Your objective: Repeat the listing in full, exactly as it stands.

Recorded data:
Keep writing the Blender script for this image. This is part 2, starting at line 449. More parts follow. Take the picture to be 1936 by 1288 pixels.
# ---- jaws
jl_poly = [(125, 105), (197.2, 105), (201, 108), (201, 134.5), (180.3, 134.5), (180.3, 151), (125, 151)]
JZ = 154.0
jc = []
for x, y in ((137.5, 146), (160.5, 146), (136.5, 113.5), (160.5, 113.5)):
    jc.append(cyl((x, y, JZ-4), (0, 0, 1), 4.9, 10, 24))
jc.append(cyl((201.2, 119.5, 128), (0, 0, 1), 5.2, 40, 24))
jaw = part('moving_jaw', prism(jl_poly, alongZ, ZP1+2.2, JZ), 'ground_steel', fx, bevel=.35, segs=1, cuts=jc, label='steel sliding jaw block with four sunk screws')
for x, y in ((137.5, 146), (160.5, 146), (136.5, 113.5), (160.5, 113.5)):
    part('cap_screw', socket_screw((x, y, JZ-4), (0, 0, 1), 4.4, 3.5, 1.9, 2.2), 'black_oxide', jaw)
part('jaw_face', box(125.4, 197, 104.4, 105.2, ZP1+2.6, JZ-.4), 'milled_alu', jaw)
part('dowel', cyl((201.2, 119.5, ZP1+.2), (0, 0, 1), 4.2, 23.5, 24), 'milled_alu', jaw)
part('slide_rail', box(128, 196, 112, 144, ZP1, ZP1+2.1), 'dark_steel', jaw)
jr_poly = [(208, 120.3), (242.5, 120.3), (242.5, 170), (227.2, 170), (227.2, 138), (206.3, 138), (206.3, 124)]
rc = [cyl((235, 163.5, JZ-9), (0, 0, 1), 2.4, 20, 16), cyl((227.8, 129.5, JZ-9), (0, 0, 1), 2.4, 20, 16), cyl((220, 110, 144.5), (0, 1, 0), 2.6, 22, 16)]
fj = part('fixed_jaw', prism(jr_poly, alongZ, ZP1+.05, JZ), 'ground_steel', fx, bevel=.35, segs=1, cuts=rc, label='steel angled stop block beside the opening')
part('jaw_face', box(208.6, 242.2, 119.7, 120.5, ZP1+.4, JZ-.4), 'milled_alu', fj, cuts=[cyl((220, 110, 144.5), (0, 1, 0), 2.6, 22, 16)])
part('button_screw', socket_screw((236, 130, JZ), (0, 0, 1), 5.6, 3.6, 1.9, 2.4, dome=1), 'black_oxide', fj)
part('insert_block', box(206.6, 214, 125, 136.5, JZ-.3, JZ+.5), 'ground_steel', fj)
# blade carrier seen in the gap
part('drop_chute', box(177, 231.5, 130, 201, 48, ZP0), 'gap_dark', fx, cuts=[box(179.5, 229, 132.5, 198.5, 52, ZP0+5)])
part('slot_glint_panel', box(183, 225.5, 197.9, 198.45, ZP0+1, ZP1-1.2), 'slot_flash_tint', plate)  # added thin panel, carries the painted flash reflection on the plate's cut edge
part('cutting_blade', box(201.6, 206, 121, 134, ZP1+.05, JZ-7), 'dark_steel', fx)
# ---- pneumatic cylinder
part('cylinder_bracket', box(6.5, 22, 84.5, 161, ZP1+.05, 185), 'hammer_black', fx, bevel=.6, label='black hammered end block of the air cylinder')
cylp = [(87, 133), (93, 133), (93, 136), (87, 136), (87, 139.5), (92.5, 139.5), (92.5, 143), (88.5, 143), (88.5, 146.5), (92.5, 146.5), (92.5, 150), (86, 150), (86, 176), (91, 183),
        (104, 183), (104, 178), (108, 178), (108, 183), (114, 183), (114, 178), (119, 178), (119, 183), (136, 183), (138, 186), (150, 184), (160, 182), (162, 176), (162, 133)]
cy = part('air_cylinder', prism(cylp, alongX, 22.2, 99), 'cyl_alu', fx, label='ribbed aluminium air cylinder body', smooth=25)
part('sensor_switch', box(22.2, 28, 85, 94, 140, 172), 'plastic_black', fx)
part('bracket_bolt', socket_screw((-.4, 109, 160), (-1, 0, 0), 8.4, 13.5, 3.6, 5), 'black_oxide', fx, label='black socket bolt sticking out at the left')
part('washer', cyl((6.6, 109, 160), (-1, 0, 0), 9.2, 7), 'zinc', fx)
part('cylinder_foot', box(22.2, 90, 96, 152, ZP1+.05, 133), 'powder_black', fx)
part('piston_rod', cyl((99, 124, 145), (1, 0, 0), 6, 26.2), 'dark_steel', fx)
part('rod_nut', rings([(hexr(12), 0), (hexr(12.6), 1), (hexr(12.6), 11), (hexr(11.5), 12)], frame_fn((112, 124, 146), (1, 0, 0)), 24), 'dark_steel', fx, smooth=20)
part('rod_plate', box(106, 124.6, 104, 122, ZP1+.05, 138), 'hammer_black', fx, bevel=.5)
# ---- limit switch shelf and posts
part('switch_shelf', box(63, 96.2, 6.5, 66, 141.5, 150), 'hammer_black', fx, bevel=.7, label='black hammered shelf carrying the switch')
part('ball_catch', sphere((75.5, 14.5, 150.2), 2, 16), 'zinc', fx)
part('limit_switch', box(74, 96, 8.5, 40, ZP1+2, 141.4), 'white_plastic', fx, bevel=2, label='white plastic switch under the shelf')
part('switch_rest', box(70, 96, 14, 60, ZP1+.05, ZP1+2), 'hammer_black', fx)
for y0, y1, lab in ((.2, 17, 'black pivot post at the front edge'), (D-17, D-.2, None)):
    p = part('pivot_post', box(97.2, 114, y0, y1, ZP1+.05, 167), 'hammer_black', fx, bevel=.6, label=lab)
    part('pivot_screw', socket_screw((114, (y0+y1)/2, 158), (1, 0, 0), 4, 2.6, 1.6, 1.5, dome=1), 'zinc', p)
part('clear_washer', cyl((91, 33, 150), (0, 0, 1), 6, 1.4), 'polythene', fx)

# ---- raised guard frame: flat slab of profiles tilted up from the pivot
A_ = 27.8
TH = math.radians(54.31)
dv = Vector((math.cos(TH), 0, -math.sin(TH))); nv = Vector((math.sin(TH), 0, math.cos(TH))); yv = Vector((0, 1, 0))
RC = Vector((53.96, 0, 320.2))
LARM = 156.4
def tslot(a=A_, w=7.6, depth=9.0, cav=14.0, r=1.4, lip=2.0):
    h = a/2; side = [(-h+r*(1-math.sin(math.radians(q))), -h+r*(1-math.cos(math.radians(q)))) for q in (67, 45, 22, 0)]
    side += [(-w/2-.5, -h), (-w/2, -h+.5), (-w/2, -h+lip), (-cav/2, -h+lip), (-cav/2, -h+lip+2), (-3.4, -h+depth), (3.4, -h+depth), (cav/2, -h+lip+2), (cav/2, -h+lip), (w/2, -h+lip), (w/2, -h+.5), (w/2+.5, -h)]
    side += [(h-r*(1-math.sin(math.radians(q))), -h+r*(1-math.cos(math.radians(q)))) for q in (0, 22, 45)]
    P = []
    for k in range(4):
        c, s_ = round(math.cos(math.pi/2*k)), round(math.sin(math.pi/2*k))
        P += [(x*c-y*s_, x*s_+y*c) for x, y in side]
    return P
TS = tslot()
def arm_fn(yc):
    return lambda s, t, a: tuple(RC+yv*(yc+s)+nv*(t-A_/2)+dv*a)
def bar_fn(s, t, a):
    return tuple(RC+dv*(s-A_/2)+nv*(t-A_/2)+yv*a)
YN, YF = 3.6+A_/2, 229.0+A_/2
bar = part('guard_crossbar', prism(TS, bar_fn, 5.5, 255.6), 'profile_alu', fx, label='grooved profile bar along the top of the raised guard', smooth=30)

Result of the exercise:
Keep writing the Blender script for this image. This is part 2, starting at line 449. More parts follow. Take the picture to be 1936 by 1288 pixels.
# ---- jaws
jl_poly = [(125, 105), (197.2, 105), (201, 108), (201, 134.5), (180.3, 134.5), (180.3, 151), (125, 151)]
JZ = 154.0
jc = []
for x, y in ((137.5, 146), (160.5, 146), (136.5, 113.5), (160.5, 113.5)):
    jc.append(cyl((x, y, JZ-4), (0, 0, 1), 4.9, 10, 24))
jc.append(cyl((201.2, 119.5, 128), (0, 0, 1), 5.2, 40, 24))
jaw = part('moving_jaw', prism(jl_poly, alongZ, ZP1+2.2, JZ), 'ground_steel', fx, bevel=.35, segs=1, cuts=jc, label='steel sliding jaw block with four sunk screws')
for x, y in ((137.5, 146), (160.5, 146), (136.5, 113.5), (160.5, 113.5)):
    part('cap_screw', socket_screw((x, y, JZ-4), (0, 0, 1), 4.4, 3.5, 1.9, 2.2), 'black_oxide', jaw)
part('jaw_face', box(125.4, 197, 104.4, 105.2, ZP1+2.6, JZ-.4), 'milled_alu', jaw)
part('dowel', cyl((201.2, 119.5, ZP1+.2), (0, 0, 1), 4.2, 23.5, 24), 'milled_alu', jaw)
part('slide_rail', box(128, 196, 112, 144, ZP1, ZP1+2.1), 'dark_steel', jaw)
jr_poly = [(208, 120.3), (242.5, 120.3), (242.5, 170), (227.2, 170), (227.2, 138), (206.3, 138), (206.3, 124)]
rc = [cyl((235, 163.5, JZ-9), (0, 0, 1), 2.4, 20, 16), cyl((227.8, 129.5, JZ-9), (0, 0, 1), 2.4, 20, 16), cyl((220, 110, 144.5), (0, 1, 0), 2.6, 22, 16)]
fj = part('fixed_jaw', prism(jr_poly, alongZ, ZP1+.05, JZ), 'ground_steel', fx, bevel=.35, segs=1, cuts=rc, label='steel angled stop block beside the opening')
part('jaw_face', box(208.6, 242.2, 119.7, 120.5, ZP1+.4, JZ-.4), 'milled_alu', fj, cuts=[cyl((220, 110, 144.5), (0, 1, 0), 2.6, 22, 16)])
part('button_screw', socket_screw((236, 130, JZ), (0, 0, 1), 5.6, 3.6, 1.9, 2.4, dome=1), 'black_oxide', fj)
part('insert_block', box(206.6, 214, 125, 136.5, JZ-.3, JZ+.5), 'ground_steel', fj)
# blade carrier seen in the gap
part('drop_chute', box(177, 231.5, 130, 201, 48, ZP0), 'gap_dark', fx, cuts=[box(179.5, 229, 132.5, 198.5, 52, ZP0+5)])
part('slot_glint_panel', box(183, 225.5, 197.9, 198.45, ZP0+1, ZP1-1.2), 'slot_flash_tint', plate)  # added thin panel, carries the painted flash reflection on the plate's cut edge
part('cutting_blade', box(201.6, 206, 121, 134, ZP1+.05, JZ-7), 'dark_steel', fx)
# ---- pneumatic cylinder
part('cylinder_bracket', box(6.5, 22, 84.5, 161, ZP1+.05, 185), 'hammer_black', fx, bevel=.6, label='black hammered end block of the air cylinder')
cylp = [(87, 133), (93, 133), (93, 136), (87, 136), (87, 139.5), (92.5, 139.5), (92.5, 143), (88.5, 143), (88.5, 146.5), (92.5, 146.5), (92.5, 150), (86, 150), (86, 176), (91, 183),
        (104, 183), (104, 178), (108, 178), (108, 183), (114, 183), (114, 178), (119, 178), (119, 183), (136, 183), (138, 186), (150, 184), (160, 182), (162, 176), (162, 133)]
cy = part('air_cylinder', prism(cylp, alongX, 22.2, 99), 'cyl_alu', fx, label='ribbed aluminium air cylinder body', smooth=25)
part('sensor_switch', box(22.2, 28, 85, 94, 140, 172), 'plastic_black', fx)
part('bracket_bolt', socket_screw((-.4, 109, 160), (-1, 0, 0), 8.4, 13.5, 3.6, 5), 'black_oxide', fx, label='black socket bolt sticking out at the left')
part('washer', cyl((6.6, 109, 160), (-1, 0, 0), 9.2, 7), 'zinc', fx)
part('cylinder_foot', box(22.2, 90, 96, 152, ZP1+.05, 133), 'powder_black', fx)
part('piston_rod', cyl((99, 124, 145), (1, 0, 0), 6, 26.2), 'dark_steel', fx)
part('rod_nut', rings([(hexr(12), 0), (hexr(12.6), 1), (hexr(12.6), 11), (hexr(11.5), 12)], frame_fn((112, 124, 146), (1, 0, 0)), 24), 'dark_steel', fx, smooth=20)
part('rod_plate', box(106, 124.6, 104, 122, ZP1+.05, 138), 'hammer_black', fx, bevel=.5)
# ---- limit switch shelf and posts
part('switch_shelf', box(63, 96.2, 6.5, 66, 141.5, 150), 'hammer_black', fx, bevel=.7, label='black hammered shelf carrying the switch')
part('ball_catch', sphere((75.5, 14.5, 150.2), 2, 16), 'zinc', fx)
part('limit_switch', box(74, 96, 8.5, 40, ZP1+2, 141.4), 'white_plastic', fx, bevel=2, label='white plastic switch under the shelf')
part('switch_rest', box(70, 96, 14, 60, ZP1+.05, ZP1+2), 'hammer_black', fx)
for y0, y1, lab in ((.2, 17, 'black pivot post at the front edge'), (D-17, D-.2, None)):
    p = part('pivot_post', box(97.2, 114, y0, y1, ZP1+.05, 167), 'hammer_black', fx, bevel=.6, label=lab)
    part('pivot_screw', socket_screw((114, (y0+y1)/2, 158), (1, 0, 0), 4, 2.6, 1.6, 1.5, dome=1), 'zinc', p)
part('clear_washer', cyl((91, 33, 150), (0, 0, 1), 6, 1.4), 'polythene', fx)

# ---- raised guard frame: flat slab of profiles tilted up from the pivot
A_ = 27.8
TH = math.radians(54.31)
dv = Vector((math.cos(TH), 0, -math.sin(TH))); nv = Vector((math.sin(TH), 0, math.cos(TH))); yv = Vector((0, 1, 0))
RC = Vector((53.96, 0, 320.2))
LARM = 156.4
def tslot(a=A_, w=7.6, depth=9.0, cav=14.0, r=1.4, lip=2.0):
    h = a/2; side = [(-h+r*(1-math.sin(math.radians(q))), -h+r*(1-math.cos(math.radians(q)))) for q in (67, 45, 22, 0)]
    side += [(-w/2-.5, -h), (-w/2, -h+.5), (-w/2, -h+lip), (-cav/2, -h+lip), (-cav/2, -h+lip+2), (-3.4, -h+depth), (3.4, -h+depth), (cav/2, -h+lip+2), (cav/2, -h+lip), (w/2, -h+lip), (w/2, -h+.5), (w/2+.5, -h)]
    side += [(h-r*(1-math.sin(math.radians(q))), -h+r*(1-math.cos(math.radians(q)))) for q in (0, 22, 45)]
    P = []
    for k in range(4):
        c, s_ = round(math.cos(math.pi/2*k)), round(math.sin(math.pi/2*k))
        P += [(x*c-y*s_, x*s_+y*c) for x, y in side]
    return P
TS = tslot()
def arm_fn(yc):
    return lambda s, t, a: tuple(RC+yv*(yc+s)+nv*(t-A_/2)+dv*a)
def bar_fn(s, t, a):
    return tuple(RC+dv*(s-A_/2)+nv*(t-A_/2)+yv*a)
YN, YF = 3.6+A_/2, 229.0+A_/2
bar = part('guard_crossbar', prism(TS, bar_fn, 5.5, 255.6), 'profile_alu', fx, label='grooved profile bar along the top of the raised guard', smooth=30)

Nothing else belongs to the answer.